We all want a camera that is lightweight, inexpensive, and takes great pictures, but as the saying goes, you can only have two. The designers of C# were in a similar position:

• We want languages to have a small number of concepts that must be understood by the novice. Moreover, we achieve this by unifying disparate concepts into hierarchies; structs, classes, interfaces, delegates and enums are all types. if, while, foreach are all statements. And so on.
• We want to be able to build programs that manipulate values that are important to the developer in powerful ways. Making functions "first class" for example opens up powerful new ways to program.
• We want programs to have little enough redundancy that developers do not feel like they are forced into unnecessary ceremony, but sufficient redundancy that humans can understand the program as written.

And now the big ones:

• We want the language to be general enough to allow line-of-business developers to write programs that represent any concept in their business domain
• We want the language to be understandable by machines to the extent that the machines can find likely problems before the program even runs. That is, the language must be statically analyzable.

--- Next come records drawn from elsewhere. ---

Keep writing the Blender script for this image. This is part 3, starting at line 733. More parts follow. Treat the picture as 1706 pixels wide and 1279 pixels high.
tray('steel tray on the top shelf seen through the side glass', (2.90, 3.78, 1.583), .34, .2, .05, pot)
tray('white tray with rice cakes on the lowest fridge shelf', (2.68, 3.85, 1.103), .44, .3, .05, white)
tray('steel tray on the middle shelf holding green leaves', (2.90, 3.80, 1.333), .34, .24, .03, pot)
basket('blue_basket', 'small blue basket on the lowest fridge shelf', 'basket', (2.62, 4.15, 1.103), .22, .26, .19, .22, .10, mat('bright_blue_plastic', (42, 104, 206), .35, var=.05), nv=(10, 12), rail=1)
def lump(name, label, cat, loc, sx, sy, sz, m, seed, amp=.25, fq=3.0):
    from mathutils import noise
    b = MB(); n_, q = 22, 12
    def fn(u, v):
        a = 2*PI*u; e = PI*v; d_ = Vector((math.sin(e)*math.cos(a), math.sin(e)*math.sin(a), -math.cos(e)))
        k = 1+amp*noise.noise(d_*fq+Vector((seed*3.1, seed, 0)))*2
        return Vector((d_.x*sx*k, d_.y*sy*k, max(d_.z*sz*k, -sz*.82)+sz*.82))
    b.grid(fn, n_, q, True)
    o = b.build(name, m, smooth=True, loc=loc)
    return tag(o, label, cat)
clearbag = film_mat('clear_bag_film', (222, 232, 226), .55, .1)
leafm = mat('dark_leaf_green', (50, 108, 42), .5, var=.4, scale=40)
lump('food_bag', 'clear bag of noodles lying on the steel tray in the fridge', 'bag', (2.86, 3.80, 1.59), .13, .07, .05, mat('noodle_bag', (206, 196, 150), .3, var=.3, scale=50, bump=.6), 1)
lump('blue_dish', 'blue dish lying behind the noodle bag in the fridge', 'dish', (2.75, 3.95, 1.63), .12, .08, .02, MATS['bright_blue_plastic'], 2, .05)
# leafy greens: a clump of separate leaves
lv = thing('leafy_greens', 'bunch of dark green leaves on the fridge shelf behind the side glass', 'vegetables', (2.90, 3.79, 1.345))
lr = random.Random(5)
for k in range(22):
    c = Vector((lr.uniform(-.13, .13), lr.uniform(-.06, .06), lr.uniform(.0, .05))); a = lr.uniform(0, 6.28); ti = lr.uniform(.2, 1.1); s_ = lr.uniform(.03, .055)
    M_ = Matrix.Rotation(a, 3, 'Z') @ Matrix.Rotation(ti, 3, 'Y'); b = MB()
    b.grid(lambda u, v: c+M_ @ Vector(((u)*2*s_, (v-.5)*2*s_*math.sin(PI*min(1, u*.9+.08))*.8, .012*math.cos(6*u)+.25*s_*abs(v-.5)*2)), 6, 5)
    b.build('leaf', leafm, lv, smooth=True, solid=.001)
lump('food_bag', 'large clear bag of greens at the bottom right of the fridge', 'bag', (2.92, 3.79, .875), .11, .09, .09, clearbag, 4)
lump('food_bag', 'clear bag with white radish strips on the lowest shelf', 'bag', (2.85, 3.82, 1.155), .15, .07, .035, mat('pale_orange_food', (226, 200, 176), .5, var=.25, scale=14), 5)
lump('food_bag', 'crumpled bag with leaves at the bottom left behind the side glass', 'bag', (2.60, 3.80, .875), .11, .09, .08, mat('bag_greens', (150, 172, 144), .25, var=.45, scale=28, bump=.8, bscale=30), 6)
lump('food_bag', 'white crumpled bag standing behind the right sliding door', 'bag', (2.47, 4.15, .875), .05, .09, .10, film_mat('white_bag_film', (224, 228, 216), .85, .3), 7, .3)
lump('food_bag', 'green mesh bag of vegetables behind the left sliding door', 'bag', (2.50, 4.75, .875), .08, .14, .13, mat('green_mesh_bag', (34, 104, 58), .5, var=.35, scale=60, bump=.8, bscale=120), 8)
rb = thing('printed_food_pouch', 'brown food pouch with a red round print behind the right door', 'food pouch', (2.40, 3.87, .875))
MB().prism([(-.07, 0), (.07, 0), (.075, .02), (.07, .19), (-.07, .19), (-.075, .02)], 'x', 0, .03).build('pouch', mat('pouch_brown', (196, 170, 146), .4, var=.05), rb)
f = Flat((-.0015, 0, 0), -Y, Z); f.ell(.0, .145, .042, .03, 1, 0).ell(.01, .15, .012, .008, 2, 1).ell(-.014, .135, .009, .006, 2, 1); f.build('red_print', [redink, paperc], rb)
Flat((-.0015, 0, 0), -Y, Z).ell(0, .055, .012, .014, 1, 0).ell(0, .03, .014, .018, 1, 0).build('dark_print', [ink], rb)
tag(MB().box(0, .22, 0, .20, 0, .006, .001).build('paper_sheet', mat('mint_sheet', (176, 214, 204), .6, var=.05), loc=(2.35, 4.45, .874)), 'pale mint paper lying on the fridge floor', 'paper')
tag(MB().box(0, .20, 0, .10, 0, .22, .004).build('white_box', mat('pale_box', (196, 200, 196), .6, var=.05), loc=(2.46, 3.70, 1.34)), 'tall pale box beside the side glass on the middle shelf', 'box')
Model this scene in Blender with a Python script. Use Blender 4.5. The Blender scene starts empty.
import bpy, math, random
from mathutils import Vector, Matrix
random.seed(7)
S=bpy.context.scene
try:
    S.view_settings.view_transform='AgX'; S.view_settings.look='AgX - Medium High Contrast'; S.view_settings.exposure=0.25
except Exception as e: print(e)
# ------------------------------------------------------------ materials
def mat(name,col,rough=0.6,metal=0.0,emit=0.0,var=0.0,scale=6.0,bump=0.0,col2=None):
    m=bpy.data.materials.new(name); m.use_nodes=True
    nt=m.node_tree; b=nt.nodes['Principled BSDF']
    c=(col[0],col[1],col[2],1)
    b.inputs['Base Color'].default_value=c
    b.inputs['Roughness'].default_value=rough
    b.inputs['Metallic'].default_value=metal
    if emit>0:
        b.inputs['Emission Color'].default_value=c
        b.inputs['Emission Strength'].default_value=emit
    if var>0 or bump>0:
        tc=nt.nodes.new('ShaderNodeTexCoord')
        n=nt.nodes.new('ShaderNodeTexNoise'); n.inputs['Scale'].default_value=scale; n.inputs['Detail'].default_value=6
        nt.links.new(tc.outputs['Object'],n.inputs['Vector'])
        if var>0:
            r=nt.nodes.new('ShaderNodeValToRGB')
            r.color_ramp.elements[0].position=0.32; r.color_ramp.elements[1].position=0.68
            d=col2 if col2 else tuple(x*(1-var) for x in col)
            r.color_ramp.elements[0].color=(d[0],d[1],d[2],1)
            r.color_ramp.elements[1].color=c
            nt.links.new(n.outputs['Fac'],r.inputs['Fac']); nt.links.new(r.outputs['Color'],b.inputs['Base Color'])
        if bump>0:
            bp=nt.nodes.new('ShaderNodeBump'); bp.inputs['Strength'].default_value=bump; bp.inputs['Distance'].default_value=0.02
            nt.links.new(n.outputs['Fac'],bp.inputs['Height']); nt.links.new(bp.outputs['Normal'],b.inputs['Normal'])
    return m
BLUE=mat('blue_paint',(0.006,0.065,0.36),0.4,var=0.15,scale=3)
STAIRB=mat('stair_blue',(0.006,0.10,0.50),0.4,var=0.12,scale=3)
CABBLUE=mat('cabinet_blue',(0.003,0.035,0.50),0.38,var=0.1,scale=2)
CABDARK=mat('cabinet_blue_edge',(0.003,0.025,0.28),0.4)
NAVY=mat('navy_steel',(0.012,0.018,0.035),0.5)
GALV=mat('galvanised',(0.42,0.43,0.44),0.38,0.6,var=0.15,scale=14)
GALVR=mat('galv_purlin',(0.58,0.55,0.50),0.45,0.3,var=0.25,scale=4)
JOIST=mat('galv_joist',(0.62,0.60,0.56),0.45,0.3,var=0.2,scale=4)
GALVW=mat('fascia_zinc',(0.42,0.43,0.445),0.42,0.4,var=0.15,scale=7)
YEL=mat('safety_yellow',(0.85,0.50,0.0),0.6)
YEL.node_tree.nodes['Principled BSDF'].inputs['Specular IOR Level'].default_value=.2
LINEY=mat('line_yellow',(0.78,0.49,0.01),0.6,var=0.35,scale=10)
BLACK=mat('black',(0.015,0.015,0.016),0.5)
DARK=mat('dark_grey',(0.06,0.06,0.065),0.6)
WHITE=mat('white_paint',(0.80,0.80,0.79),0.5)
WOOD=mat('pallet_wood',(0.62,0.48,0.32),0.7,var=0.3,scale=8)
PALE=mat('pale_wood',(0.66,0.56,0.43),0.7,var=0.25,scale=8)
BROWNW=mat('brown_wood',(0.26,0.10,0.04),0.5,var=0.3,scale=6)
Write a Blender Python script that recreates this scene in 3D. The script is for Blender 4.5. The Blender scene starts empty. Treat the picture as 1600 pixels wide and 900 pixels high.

But like the camera, you can't have all of these at once. C# is a general-purpose programming language designed for programming in the large with a strong static type checker for finding real-world mistakes before they make it into production. It is precisely because we want to find the sort of error you're encountering that we do not allow types to be treated as first-class values. If you treat types as first class then huge amounts of static analysis capability goes out the window!

Other language designers made completely different choices; the consequences of Python saying "classes are a kind of function, and functions are a kind of object" dramatically moves the language towards our desired goal of hierarchical simplicity and first-class treatment of language concepts, and dramatically away from ability to statically determine correctness. That's the right choice for Python, but not for C#.